La présidence assure qu’il n’est « pas question de privatiser ».
« L’affermage, la mise en concession sont des modèles à essayer », avait affirmé le chef de l’Etat lors de sa rencontre avec les syndicats le mois dernier.
Mais cette garantie ne convainc pas le monde syndical, qui reste très puissant dans le pays.
« Le terme n’est jamais utilisé mais pour nous, ce sont des privatisations déguisées de secteurs clés au prétexte qu’ils sont mal gérés. Talon a fait l’option du tout privé et de l’Etat minimum », dénonce Paul Essé Iko, ancien dirigeant d’un syndicat proche du Parti communiste béninois (PCB).
Le Bénin vit dans un système économique libéral depuis 1991, après 17 ans de marxisme autoritaire sous la première présidence de Mathieu Kérékou.
« C’est l’ancien président Nicéphore Soglo (qui lui a succédé), ancien fonctionnaire de la Banque mondiale, qui a été le premier à privatiser dans la période d’ajustement structurel du FMI » dans les années 1990, rappelle Albert Honlonkou, économiste béninois.
Ce fut notamment le cas du coton… qui a permis à Patrice Talon d’entrer dans la filière.
– ‘Filet social’ –
Les syndicalistes affirment ne pas être contre la mise en place de partenariats public-privé.

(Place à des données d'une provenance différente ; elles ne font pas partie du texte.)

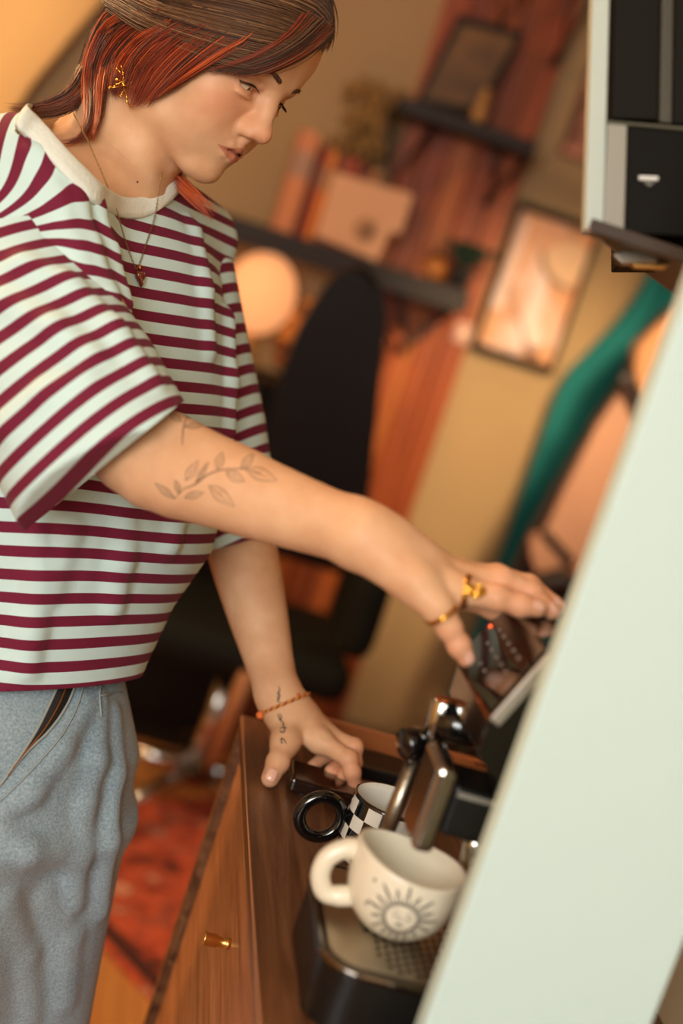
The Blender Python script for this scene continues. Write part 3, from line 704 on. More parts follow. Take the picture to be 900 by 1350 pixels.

« Mais ce qu’on veut, c’est être associé à ces réformes, pas que ça se fasse sans nous comme c’est le cas », explique l’un d’eux au sein du port.
« Si le privé améliore nos conditions de travail et nous permet des évolutions de carrière, d’accord », admet de son côté un infirmier de Cotonou.
« Mais j’ai peur qu’avec le privé, les tarifs augmentent et que les démunis ne puissent plus se soigner! », s’inquiète-t-il sous couvert d’anonymat.
« Pour Patrice Talon, réformer veut dire privatiser », analyse Noël Chadaré, de la Cosi Bénin, un syndicat réformiste. « La société béninoise n’est pas prête pour l’ultralibéralisme, on n’a aucun filet social, c’est trop brutal », dit-il alors que le Bénin fait partie des pays les plus pauvres au monde, avec un taux de pauvreté de 50% malgré une croissance à plus de 5% ces dernières années.
Ce qui inquiète, c’est que le président Talon touche à des secteurs non-marchands comme la santé et l’éducation. Il a dû faire marche arrière sur l’instauration de frais d’inscription dans les universités publiques cette rentrée après la levée de boucliers des syndicats étudiants.
« Pour la majorité de la population, c’est l’expression de la faible considération que le pouvoir a pour le social », estime Soulé Bio Goura, autre économiste local.
« Je pense toutefois que les réformes sont nécessaires », analyse M. Bio Goura. « Mais elles ont besoin d’un peu plus de pédagogie pour être acceptées. »
Pour Noël Chadaré, le président Talon « est encore dans son costume d’homme d’affaires. Il veut faire du bénéfice partout et attend des retours rapides sur investissement ».
Par ailleurs, beaucoup de Béninois pensent que ces réformes vont profiter à Patrice Talon et à son entourage.
Même si le président a affirmé s’être « retiré » de toutes ses sociétés (dans le coton et le port de Cotonou), l’opacité qui entoure les réformes alimente les soupçons.